As one of three daughters to a scientist father of Jamaican descent who grew up in Harlem and a mother who was a lawyer and “Jewish girl from Akron, Ohio,” Downes and her siblings all began piano lessons as soon as they could play in San Francisco. Their parents chose to raise and homeschool them there, perhaps “trying something utopian,” she says. Her father died when she was a preteen, and eventually her mother chose to move the family to Europe, where Downes stayed for seven years.
There, Downes says, “Growing up was a weird, homeschooled music bubble and for so many reasons, I just didn’t think about it. And then in Europe, a lot of things made sense and connected themselves again, via the pathway of music. There was that tradition that is real there – present and important. Just meeting so many other young people for whom this was the center of the universe was very grounding and comforting in so many ways. But on the other hand, we were also always ‘the American girls.’ So when I came back here [at age 21], it was just time to break away from my family and figure some things out. And I realized that I had a lot of things to figure out, and I had no idea what it meant to function in this country, either personally or artistically.”
Embracing unexpected advantages
When Downes arrived in the U.S., she began exploring American musical traditions to uncover her heritage and find her place within them. The journey has forged a career that blends her diverse experiences while bringing what she’s discovered to new audiences. In considering how nonlinear her approach has been, she reflected on how her homeschooling had felt like “unschooling.”
“It was not very structured at all. I had learned from the age of five or six just to find a book if you wanted to know something. Nobody was feeding information to me.
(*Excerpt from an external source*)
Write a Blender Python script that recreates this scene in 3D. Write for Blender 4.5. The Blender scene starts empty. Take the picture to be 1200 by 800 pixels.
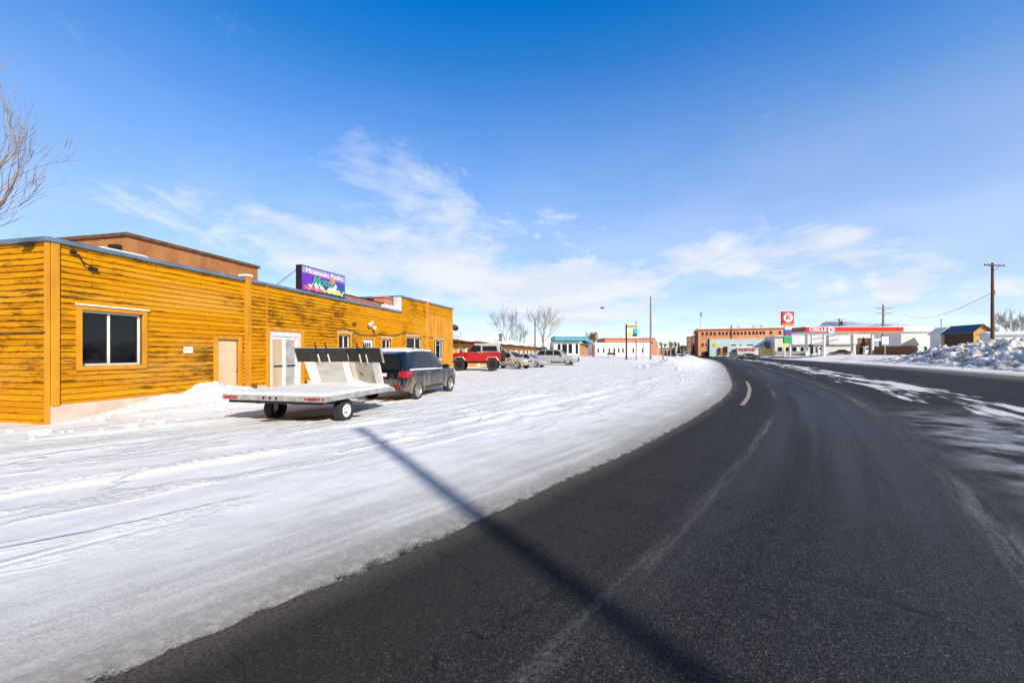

So my journey into American music was very much like, ‘I need to go out and figure out where this stuff is,’” Downes says.
At times, she grappled with not having a conservatory network like most of her peers, while appreciating that her experience and curiosity led to unique opportunities that may not have presented themselves otherwise.
“There’s something really strange about not knowing, not having the experience that most people have of curriculum and structure and linear pathways in learning. If you don’t have that, you also don’t know what other people don’t know. So it’s like everything is new. It was like being an alien who had just gotten here,” Downes says.
Changing perceptions about classical music
Her process led to a major shift when she finally discovered the history of women and people of color in the classical music tradition. While her work in this space has brought recognition for resurfacing lesser-known musicians and forgotten compositions, she is emphatic about framing that experience accurately.
First and foremost, it was a search for identity and discovering how she fit into the picture of classical music throughout history. She says it was also a pure search for history and sound versus a tidy fit into a social justice category, which was not her primary intent.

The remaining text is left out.